Caravaggio, 'Abraão e Isaac'
«A história dos homens é a história dos seus desentendimentos com deus,
nem ele nos entende a nós, nem nós o entendemos a ele.»
José Saramago,
Caim (2009, p. 91)
Desentendemo-nos com os deuses porque eles não nos compreendem nem fazem por nos compreender. Por eles somos marionetados e não nos é permitido questionar. E, contudo, não sabem, sequer, quem somos, Não querem saber do que trazemos por dentro. Dos nossos desejos mais íntimos - responsabilidade só nossa! - não querem ter ideia, porque completos são e nada lhes falta. Querem ver-nos cá em baixo, ovelhados, e passam os dias olhando apenas para cima, em querelas internas do próprio Olimpo, preocupações de panteão que nos não dizem respeito! Querem-nos sem ensejos e condenarão o primeiro que ousar pensar em olhar para o alto. Não nos é dado nem pensar nem saber o que se passa em cimeiros degraus. Que fitemos o chão com os nossos olhos, curvando a nuca; depois, as costas e, por fim, os joelhos, de cansaço.

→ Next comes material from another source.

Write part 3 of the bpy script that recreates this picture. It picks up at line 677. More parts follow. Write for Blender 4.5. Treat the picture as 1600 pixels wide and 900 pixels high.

Nosso olhar, como nosso pensar, não têm grilhões ainda e correm e revelam-se sem pudor, porque aqui não é o éden nem o sopé do sinai. Não estamos cegos; e como ainda não nos emudecesteis a todos, falaremos. Olharemos para onde quisermos: para os lados, onde a merda corre, e, depois, para cima, perguntando-vos porquê. Não gostam de ser interpelados! Não temamos! Afinal, quanto tempo nos foi concedido para cá estar e o que queremos realmente fazer dele? Não temos, de qualquer forma, escrita já a sentença? Alerta, sempre alerta. Questionando, nunca deixando de questionar.